Aprendí desde muy jovencito el valor de la oración. Cuando era adolescente y estaba dando mis primeros pasos como cristiano me inculcaron su importancia.

“La oración es sagrada”, me decían. Recuerdo que las primeras reuniones de oración de las que fui parte se me hacían eternas, pero gracias a ellas se formó en mí el hábito de la oración.

Por muchos años mis oraciones se parecieron más a un monólogo que a un diálogo, subían delante de Dios cargadas de quejas, peticiones y demandas. Fue con el tiempo que redescubrí la oración, que dejé de verla como un acto religioso lleno de solemnidad y entendí que la oración es, en realidad, un romance.

Jesús no estableció su importancia a través de un sermón o de fórmulas preestablecidas, sino a través de su ejemplo. Pocas veces se lo encuentra enseñando sobre la oración, pero sí muchas veces orando.

¿Cómo se aprende a orar entonces? Orando es como se aprende y orando es como se puede subir a un nuevo nivel de amistad con Dios también. Cuando entendemos y sentimos a la oración como un romance podemos ver que el tiempo que le dedicamos tiene tanto valor que por nada en este mundo querríamos pasar un día sin que se produzca ese encuentro, acabamos por hacerlo nuestra prioridad. Es que cuando nos enamoramos hacemos todo lo posible por pasar tiempo con la persona amada.

¿Por qué tanta gente pide oración por sus necesidades? ¿Por qué existen tantos movimientos de oración, equipos de intercesión y organizaciones que buscan orar por la nación?  Porque la oración es un punto de contacto de nuestra fe. Porque en la oración no hay poder, sino que hay poder en el Dios al que le oramos. Porque cuando Dios quiere hacer algo llama a su pueblo a la oración y es a través de la oración que nos conectamos con un Dios sobrenatural.

Hay poder en el acuerdo, hay poder en la disciplina, hay poder en la oración que hacemos unos por otros y a la vez nuestra fe se fortalece cuando oramos. ¡La fórmula perfecta!

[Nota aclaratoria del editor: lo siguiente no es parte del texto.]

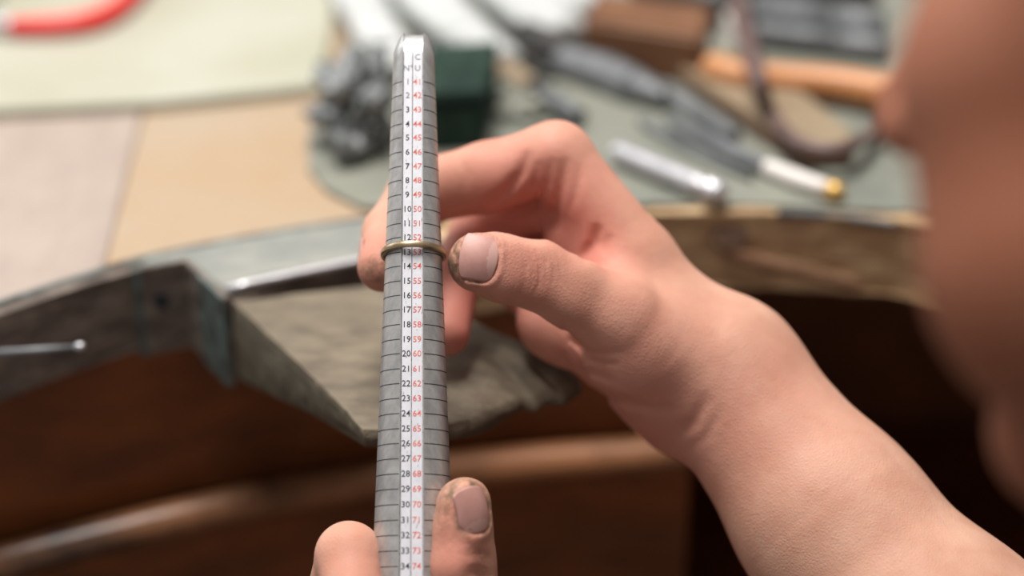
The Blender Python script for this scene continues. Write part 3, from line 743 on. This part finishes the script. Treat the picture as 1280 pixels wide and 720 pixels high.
lo, hi = bbox([RT_T, RI_P, RWR, px(430, 1100, 630), px(400, 950, 612), RI_T, REL], 28); hi[0] = max(hi[0], REL[0]+20); hi[1] = RT_T[1]+14
V, F = mesh_sdf(hand_r, lo, hi, 1.1); red = np.zeros(len(V)); dirt = np.zeros(len(V))
for c, r, a in ((px(560, 650, 553), 12, .30), (px(598, 690, 552), 12, .40), (px(440, 720, 560), 22, .35), (px(550, 720, 553), 14, .3)): red += a*bump(V, c, r)
q = V-nailR.c; a_ = q@nailR.t; b_ = q@nailR.b; zz = q@nailR.n; e_ = (np.abs(b_/nailR.hw)**3+np.abs(a_/nailR.hl)**3)**(1/3)
dirt += 0.6*bump(V, px(580, 606, 560), 8)+0.3*bump(V, px(566, 625, 560), 7)+0.75*np.exp(-((e_-1.05)*6/0.9)**2)*(zz > -5)+0.35*bump(V, px(560, 640, 553), 12)
for yy in (692, 720): dirt += 0.3*np.clip(crease(V, [px(574, yy, 550), px(590, yy-2, 550), px(612, yy+4, 553)], 0.9, 1), 0, 1)
parts.append((V, F, red, dirt, np.zeros(len(V))))
lo, hi = bbox([hl(120, 115, 0), hl(-110, -170, 0), hl(0, 0, 90), hl(0, 0, -90), hl(-62, -150, 60), hl(-62, -150, -60)], 12)
V, F = mesh_sdf(head, lo, hi, 2.2); parts.append((V, F, 0.35*bump(V, hl(112, -22, 0), 20)+0.3*bump(V, hl(80, -52, 40), 40), np.zeros(len(V)), np.full(len(V), 0.82)))  # head skin evenly darkened in colour to imitate a shaded face
n0 = 0; VV, FF, TT = [], [], []
for V, F, r_, d_, s_ in parts:
    VV.append(V); FF.append(F+n0); n0 += len(V)
    TT.append(np.stack([np.clip(r_, 0, .85), np.clip(d_, 0, .95), s_, np.ones(len(V))], 1))
VV, FF, TT = c2w(np.concatenate(VV)), np.concatenate(FF), np.concatenate(TT)
def np_mesh(V, F):
    me = bpy.data.meshes.new('np'); me.vertices.add(len(V)); me.vertices.foreach_set('co', V.ravel())
    me.loops.add(F.size); me.loops.foreach_set('vertex_index', F.ravel().astype(np.int32))
    me.polygons.add(len(F)); me.polygons.foreach_set('loop_start', np.arange(0, F.size, 4, dtype=np.int32)); me.polygons.foreach_set('loop_total', np.full(len(F), 4, np.int32))
    me.update(calc_edges=True); me.validate(); return me
me = np_mesh(VV, FF)
at = me.attributes.new('tone', 'FLOAT_COLOR', 'POINT'); at.data.foreach_set('color', TT.astype(np.float32).ravel())
link('body', me, M['skin'], person, True)
for nn, f in ((nailL, hand_l), (nailI, hand_l), (nailR, hand_r)): link('fingernail', nn.build(f), None, person, True)
for sd in (-1, 1):
    ec = hl(77.5, 11, 31*sd); look = nrm(0.93*HF-0.30*HU+0.0*HL)
    bm = bmesh.new(); bmesh.ops.create_uvsphere(bm, u_segments=28, v_segments=18, radius=12.0)
    rot = Vector((0, 0, 1)).rotation_difference(Vector(look)).to_matrix()
    for v in bm.verts: v.co = rot @ v.co + Vector(ec)
    me = bm_mesh(bm); me.transform(Matrix.Identity(4)); co = np.array([v.co[:] for v in me.vertices]); dt = (co-ec)@look
    me.vertices.foreach_set('co', c2w(co).ravel()); me.materials.append(M['eye']); me.materials.append(M['hair'])
    cen = np.array([np.mean((co[list(p.vertices)]-ec)@look) for p in me.polygons]); me.polygons.foreach_set('material_index', [1 if c > 10.1 else 0 for c in cen])
    link('eye', me, None, person, True)
    link('eyebrow', tube([c2w(hl(f, u, l*sd)) for f, u, l in ((88.5, 34, 12), (87, 37, 24), (83.5, 38, 35), (75, 36, 46))], [.0022, .0034, .0030, .0012], n=12), M['hair'], person, True)
# hair: thick cap over skull, nape and sideburns
def hair(P):
    q = (P-HC)@HX.T; qs = q.copy(); qs[:, 2] = np.abs(qs[:, 2]); v = lambda *a: np.array(a, float)
    d = ell(q, v(-16, 34, 0), (99, 88, 81))
    d = smax(d, -(cap(qs, v(120, -20, 0), v(95, 20, 30), 52, 46)), 8)
    d = smax(d, -(ell(qs, v(97, -62, 70), (62, 84, 50))), 6)
    d = smax(d, -(q[:, 1]+38+0.25*q[:, 0]), 6)
    d = smax(d, -ell(qs, v(-4, -10, 86), (24, 36, 26)), 5)
    return d+1.6*np.sin(q[:, 0]*0.5+q[:, 1]*0.3)*np.sin(q[:, 2]*0.35)
lo, hi = bbox([hl(a_, b_, c_) for a_ in (95, -122) for b_ in (128, -60) for c_ in (-92, 92)], 4)
V, F = mesh_sdf(hair, lo, hi, 2.6); link('hair', np_mesh(c2w(V), F), M['hair'], person, True)
lo, hi = bbox([LSH, RSH, PEL, EL, REL, HC], 135); lo[0] = min(lo[0], 60)
V, F = mesh_sdf(torso, lo, hi, 6.0, 2); link('shirt', np_mesh(c2w(V), F), M['shirt'], person, True)

# ------------------------------------------------------------------ things on the bench
mt = BZ+0.0016
tag(link('bench_mat', prism([B2(*p) for p in [(386, 214), (408, 240), (452, 262), (520, 266), (640, 268), (815, 258), (970, 261), (1118, 268), (1300, 268)]]+[(0.42, 0.98), (-0.06, 0.98), B2(402, 120), B2(384, 180)], BZ-0.0002, mt, 0.0004), M['mat']), 'large grey-green work mat covering the right side of the bench', 'mat')
tag(link('cutting_board', prism([B2(-120, 158), B2(0, 148), B2(200, 138), B2(398, 118), B2(412, 60), B2(430, -60), (-0.25, 1.02), (-0.5, 1.02)], BZ-0.0003, BZ+0.004, 0.001), M['cream']), 'pale cream-green flat board at the back left of the bench', 'board')
def T(x, y, h=0.0): return B(x, y, mt+h)          # point at height h over the mat
# red pliers
pl = empty('pliers', B(60, 30, BZ+0.004), 'pliers with glossy red grips lying on the pale board', 'pliers')
zz_ = BZ+0.0095
link('handle', tube([B(12, 33, zz_), B(60, 32, zz_), B(110, 26, zz_), B(148, 8, zz_), B(180, -25, zz_), B(200, -60, zz_)], [0.0035, 0.0046, 0.0048, 0.0046, 0.0044, 0.0038], n=20), M['red'], pl, True)
link('handle', tube([B(0, -30, zz_), B(40, -60, zz_), B(90, -80, zz_), B(150, -90, zz_)], [0.0035, 0.0046, 0.0046, 0.004], n=20), M['red'], pl, True)
link('jaw', tube([B(14, 33, zz_), B(-20, 22, zz_), B(-50, 5, zz_), B(-90, 0, zz_), B(-130, 0, zz_)], [0.0036, 0.0045, 0.0055, 0.004, 0.002], n=16), M['chrome'], pl, True)
link('jaw', tube([B(2, -28, zz_), B(-25, -10, zz_), B(-52, 3, zz_), B(-90, -8, zz_), B(-130, -6, zz_)], [0.0036, 0.0045, 0.0055, 0.004, 0.002], n=16), M['chrome'], pl, True)
# crumpled lump
from mathutils import noise as NZ
def lump(c, R, amp, seed, fr):
    bm = bmesh.new(); bmesh.ops.create_icosphere(bm, subdivisions=5, radius=1)
    for v in bm.verts:
        n = v.co.normalized(); k = 1+amp*NZ.turbulence(n*fr+Vector((seed, 0, 0)), 4, False)-amp*0.5
        v.co = Vector((c[0]+n.x*R[0]*k, c[1]+n.y*R[1]*k, max(c[2]+n.z*R[2]*k, c[2]-R[2]*0.8)))
    return bm_mesh(bm)
lc = B(442, 180, BZ)
lu = tag(link('cloth_bundle', lump((lc[0], lc[1], BZ+0.0180), (0.0215, 0.030, 0.0225), 0.55, 3, 1.9), M['wool'], smooth=True), 'crumpled shiny grey bundle behind the tip end of the sizing stick', 'bundle')
# dark green box
gb = empty('box', T(577, 170), 'small dark green box right of the grey bundle, half hidden by the sizing stick', 'box')
gp = [T(534, 190)[:2], T(604, 186)[:2], T(622, 120)[:2], T(540, 126)[:2]]
link('body', prism(gp, mt, mt+0.020, 0.0015), M['green'], gb)
link('lid', prism([(gp[0][0]-.0006, gp[0][1]-.0006), (gp[1][0]+.0006, gp[1][1]-.0006), (gp[2][0]+.0006, gp[2][1]+.0006), (gp[3][0]-.0006, gp[3][1]+.0006)], mt+0.0202, mt+0.025, 0.0012), M['green'], gb)
# white glove: palm with long fat fingers
def glove():
    g = [([(430, -40), (455, 10), (478, 52), (500, 84)], [.012, .012, .011, .010]), ([(500, -40), (540, 5), (580, 40), (622, 72)], [.015, .0145, .013, .011]),
         ([(600, -60), (645, -10), (672, 15), (700, 42)], [.017, .017, .016, .013]), ([(690, -50), (715, -15), (722, 12)], [.012, .011, .010])]
    return g
gl = empty('glove', T(560, -20), 'crumpled white cotton glove with spread fingers at the back of the mat', 'glove')
for pts, rs in glove():
    P_ = [T(x, y, r*0.62) for (x, y), r in zip(pts, rs)]
    P_.append(P_[-1]+(P_[-1]-P_[-2])*0.18); rs = rs+[rs[-1]*0.55]
    me = tube(P_, rs, n=28, flat=(0, 0, 1, 0.62), sub=10)
    bm = bmesh.new(); bm.from_mesh(me)
    for v in bm.verts: v.co += v.normal*0.0022*NZ.noise(v.co*110)
    bm.to_mesh(me); bm.free(); link('glove_finger', me, M['white'], gl, True)
pc = T(580, -75, 0.010)
link('glove_palm', lump((pc[0], pc[1]+0.03, pc[2]), (0.062, 0.045, 0.012), 0.5, 9, 1.4), M['white'], gl, True)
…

El día que clamé, me respondiste; me fortaleciste con vigor en mi alma, Salmos 138:3 

Jesús en su hora más oscura, previo a su muerte, les pidió a sus discípulos que orasen para no entrar en tentación y mientras Jesús oraba por tercera vez se le apareció un ángel del cielo para fortalecerle. Sí, Jesús fue fortalecido en su tiempo de oración. Nosotros también necesitamos la fortaleza que viene del cielo y solo la podemos hallar siguiendo el ejemplo del Maestro, orando aun estando en nuestro Getsemaní. Buscando al Amado incluso en la hora más oscura, porque la oración es un romance que se alimenta todos los días, aun en esos en los que la tormenta nos golpea.